Estos crímenes de primer grado, por su especial gravedad, deben ser perseguidos en los lugares donde se cometieron. Pero, cuando los Estados impiden deliberadamente el enjuiciamiento de los hechos y de sus responsables, interviene la comunidad internacional a través de tribunales internacionales o de otros tribunales nacionales para hacer justicia. Ha sido la Audiencia Nacional española quien, bajo el principio de justicia universal, tan temido por gobernantes españoles y foráneos, la que ha posibilitado la investigación judicial de estos hechos en España y la que ha logrado la extradición de Montano desde Estados Unidos para ser juzgado aquí, en un gesto sin precedentes de este país.

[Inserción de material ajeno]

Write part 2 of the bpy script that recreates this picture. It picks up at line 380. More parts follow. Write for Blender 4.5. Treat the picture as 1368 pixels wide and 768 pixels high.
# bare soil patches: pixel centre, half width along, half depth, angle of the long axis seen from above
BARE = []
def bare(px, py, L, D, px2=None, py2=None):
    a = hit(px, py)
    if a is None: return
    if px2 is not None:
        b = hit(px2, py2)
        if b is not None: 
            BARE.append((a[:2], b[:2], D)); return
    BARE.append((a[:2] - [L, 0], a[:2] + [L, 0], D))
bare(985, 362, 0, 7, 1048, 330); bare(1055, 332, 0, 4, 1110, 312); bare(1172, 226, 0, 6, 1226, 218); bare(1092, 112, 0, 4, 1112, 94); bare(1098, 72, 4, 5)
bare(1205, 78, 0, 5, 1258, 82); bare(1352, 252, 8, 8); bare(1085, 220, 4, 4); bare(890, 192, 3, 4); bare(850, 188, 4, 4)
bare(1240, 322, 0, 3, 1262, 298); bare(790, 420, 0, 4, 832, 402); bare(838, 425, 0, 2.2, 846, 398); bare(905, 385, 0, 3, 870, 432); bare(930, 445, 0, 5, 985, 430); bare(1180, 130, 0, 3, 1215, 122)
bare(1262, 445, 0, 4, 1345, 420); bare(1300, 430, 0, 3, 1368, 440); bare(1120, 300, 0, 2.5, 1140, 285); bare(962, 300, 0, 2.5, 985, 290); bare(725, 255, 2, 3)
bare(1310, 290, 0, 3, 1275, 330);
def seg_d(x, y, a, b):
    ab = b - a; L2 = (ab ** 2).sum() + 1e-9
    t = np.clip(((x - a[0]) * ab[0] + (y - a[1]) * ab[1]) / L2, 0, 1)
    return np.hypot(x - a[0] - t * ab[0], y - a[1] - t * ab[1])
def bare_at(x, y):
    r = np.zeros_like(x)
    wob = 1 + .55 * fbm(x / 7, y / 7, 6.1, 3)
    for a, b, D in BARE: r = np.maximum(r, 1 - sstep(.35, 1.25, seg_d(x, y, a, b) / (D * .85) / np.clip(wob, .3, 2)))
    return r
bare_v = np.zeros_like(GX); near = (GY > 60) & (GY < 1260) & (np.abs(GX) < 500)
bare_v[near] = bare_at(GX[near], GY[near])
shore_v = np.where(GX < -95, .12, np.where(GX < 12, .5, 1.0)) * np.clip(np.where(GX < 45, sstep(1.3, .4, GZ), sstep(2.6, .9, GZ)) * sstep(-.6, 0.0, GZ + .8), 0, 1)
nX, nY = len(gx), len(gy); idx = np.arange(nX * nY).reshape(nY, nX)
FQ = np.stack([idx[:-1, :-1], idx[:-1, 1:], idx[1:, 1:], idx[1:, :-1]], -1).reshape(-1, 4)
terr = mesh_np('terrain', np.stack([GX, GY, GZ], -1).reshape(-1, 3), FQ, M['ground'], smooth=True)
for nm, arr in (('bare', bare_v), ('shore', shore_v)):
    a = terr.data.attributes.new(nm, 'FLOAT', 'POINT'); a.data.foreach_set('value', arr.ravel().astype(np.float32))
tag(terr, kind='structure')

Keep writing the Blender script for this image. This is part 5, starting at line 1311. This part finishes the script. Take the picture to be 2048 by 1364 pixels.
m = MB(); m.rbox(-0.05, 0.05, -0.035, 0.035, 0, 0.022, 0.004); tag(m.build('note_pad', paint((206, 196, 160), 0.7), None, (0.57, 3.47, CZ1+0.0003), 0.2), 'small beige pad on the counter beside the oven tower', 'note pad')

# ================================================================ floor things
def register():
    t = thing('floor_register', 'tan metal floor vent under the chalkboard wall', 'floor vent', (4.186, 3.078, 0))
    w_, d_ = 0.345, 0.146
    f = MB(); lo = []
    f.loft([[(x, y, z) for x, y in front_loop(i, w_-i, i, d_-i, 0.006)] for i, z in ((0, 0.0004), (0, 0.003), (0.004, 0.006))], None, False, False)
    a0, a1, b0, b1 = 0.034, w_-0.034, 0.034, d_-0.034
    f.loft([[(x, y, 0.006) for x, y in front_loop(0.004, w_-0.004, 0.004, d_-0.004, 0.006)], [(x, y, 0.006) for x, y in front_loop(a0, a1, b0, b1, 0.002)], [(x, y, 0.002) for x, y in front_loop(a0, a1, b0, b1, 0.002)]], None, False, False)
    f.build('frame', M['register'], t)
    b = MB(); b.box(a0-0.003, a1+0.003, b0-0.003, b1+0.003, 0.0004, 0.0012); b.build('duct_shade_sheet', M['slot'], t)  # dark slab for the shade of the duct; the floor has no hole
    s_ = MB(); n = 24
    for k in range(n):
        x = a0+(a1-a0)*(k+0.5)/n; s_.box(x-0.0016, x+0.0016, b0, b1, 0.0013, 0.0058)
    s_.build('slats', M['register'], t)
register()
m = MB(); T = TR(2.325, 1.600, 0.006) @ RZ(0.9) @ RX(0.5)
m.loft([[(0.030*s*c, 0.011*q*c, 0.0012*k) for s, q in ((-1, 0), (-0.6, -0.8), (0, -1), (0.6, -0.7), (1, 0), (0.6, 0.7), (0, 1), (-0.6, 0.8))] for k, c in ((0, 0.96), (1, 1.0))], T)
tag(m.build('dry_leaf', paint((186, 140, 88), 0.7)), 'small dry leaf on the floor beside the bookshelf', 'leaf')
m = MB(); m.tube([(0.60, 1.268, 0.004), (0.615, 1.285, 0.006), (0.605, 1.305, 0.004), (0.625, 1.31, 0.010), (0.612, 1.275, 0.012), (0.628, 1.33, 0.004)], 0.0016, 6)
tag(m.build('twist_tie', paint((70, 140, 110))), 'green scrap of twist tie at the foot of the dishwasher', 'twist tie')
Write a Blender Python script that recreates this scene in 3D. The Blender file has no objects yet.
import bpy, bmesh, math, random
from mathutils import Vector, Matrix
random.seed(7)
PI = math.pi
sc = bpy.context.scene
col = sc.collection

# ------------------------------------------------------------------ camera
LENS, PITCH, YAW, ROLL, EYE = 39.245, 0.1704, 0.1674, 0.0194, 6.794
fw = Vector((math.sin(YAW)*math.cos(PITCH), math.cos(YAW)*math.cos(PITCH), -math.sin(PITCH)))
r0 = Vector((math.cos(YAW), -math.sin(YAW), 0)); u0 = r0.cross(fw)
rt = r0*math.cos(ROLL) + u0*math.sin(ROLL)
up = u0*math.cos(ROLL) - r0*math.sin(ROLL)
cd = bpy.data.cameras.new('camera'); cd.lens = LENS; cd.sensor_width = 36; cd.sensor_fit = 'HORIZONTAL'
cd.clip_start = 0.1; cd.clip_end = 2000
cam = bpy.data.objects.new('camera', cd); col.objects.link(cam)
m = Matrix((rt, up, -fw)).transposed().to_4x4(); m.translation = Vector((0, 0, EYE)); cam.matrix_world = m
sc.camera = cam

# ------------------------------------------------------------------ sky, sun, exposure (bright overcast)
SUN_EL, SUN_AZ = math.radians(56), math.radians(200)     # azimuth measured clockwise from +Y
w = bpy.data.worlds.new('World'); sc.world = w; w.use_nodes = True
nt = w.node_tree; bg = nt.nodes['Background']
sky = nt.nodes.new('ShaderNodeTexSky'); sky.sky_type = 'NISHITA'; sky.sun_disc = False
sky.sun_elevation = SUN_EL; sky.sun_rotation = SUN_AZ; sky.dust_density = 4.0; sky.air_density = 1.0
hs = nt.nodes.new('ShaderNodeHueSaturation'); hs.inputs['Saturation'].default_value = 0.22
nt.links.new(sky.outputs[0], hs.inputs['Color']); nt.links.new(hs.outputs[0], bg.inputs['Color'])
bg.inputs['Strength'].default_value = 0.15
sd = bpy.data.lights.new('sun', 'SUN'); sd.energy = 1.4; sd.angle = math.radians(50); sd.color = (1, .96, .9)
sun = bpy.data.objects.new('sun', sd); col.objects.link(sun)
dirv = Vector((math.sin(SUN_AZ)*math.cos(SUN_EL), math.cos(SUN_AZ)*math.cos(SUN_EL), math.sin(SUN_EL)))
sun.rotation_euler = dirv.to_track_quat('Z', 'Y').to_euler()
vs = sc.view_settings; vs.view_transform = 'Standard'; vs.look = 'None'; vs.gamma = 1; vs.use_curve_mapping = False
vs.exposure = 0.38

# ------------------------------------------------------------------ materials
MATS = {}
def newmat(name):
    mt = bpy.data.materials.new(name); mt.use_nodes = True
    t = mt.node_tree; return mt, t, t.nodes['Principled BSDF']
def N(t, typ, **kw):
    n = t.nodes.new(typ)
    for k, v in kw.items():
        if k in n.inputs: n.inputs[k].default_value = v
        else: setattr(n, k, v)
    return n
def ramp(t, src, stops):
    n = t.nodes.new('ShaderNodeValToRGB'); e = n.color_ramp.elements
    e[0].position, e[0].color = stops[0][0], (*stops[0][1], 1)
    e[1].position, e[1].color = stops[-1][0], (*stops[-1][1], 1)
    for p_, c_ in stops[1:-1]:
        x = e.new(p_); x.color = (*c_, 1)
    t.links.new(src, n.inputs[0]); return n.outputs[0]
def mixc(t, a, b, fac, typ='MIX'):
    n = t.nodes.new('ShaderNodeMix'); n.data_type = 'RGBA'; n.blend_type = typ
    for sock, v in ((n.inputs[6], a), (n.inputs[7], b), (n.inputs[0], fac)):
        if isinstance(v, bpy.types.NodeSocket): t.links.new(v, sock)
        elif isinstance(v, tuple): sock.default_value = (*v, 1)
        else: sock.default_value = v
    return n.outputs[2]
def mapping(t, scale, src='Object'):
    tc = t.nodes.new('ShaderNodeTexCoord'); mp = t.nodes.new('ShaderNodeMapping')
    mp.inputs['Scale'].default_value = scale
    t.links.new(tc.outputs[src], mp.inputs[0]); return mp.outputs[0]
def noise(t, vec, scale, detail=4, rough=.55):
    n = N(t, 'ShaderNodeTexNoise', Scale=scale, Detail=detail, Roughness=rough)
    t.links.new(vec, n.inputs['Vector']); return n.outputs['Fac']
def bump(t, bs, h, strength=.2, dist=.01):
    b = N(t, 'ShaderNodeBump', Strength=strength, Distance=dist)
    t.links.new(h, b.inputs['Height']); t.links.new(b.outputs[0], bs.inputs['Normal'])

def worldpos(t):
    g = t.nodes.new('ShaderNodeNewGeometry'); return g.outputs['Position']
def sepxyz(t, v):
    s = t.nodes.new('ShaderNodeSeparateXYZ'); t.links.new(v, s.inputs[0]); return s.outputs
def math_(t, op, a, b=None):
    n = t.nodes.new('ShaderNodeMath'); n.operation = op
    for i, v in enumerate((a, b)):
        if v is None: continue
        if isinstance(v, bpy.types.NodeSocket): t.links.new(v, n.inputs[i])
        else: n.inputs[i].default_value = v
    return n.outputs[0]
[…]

Gracias a este principio internacional —que permite juzgar en nuestros tribunales a los autores de hechos graves cometidos fuera de nuestras fronteras— nuestros tribunales han complementado la ausencia de justicia en El Salvador y han demostrado que, a pesar de que, en el año 2014, se pretendió aniquilar la jurisdicción universal en España, esta es el remedio jurídico más efectivo para perseguir tan aberrantes crímenes y combatir la cultura de la impunidad.
De esta forma los tribunales españoles han brindado la necesaria tutela a las víctimas de tan graves y delictivas violaciones de los derechos humanos, y a toda la sociedad salvadoreña. El mejor tributo que podemos brindar a las ocho personas asesinadas, después de tantos años de impunidad, es que hoy sus asesinos están cercados por las redes de la justicia. A la justicia salvadoreña solo le restan ahora dos opciones: o juzgar en su país al resto de los procesados o, como así le requiere el Derecho Internacional, entregar a los presuntos autores a la Justicia española.
Juan José Tamayo es director de la Cátedra de Teología y Ciencias de la Religiones, de la Universidad Carlos III de Madrid.
Manuel Ollé Sese es profesor de Derecho Penal Internacional de la Universidad Complutense y abogado.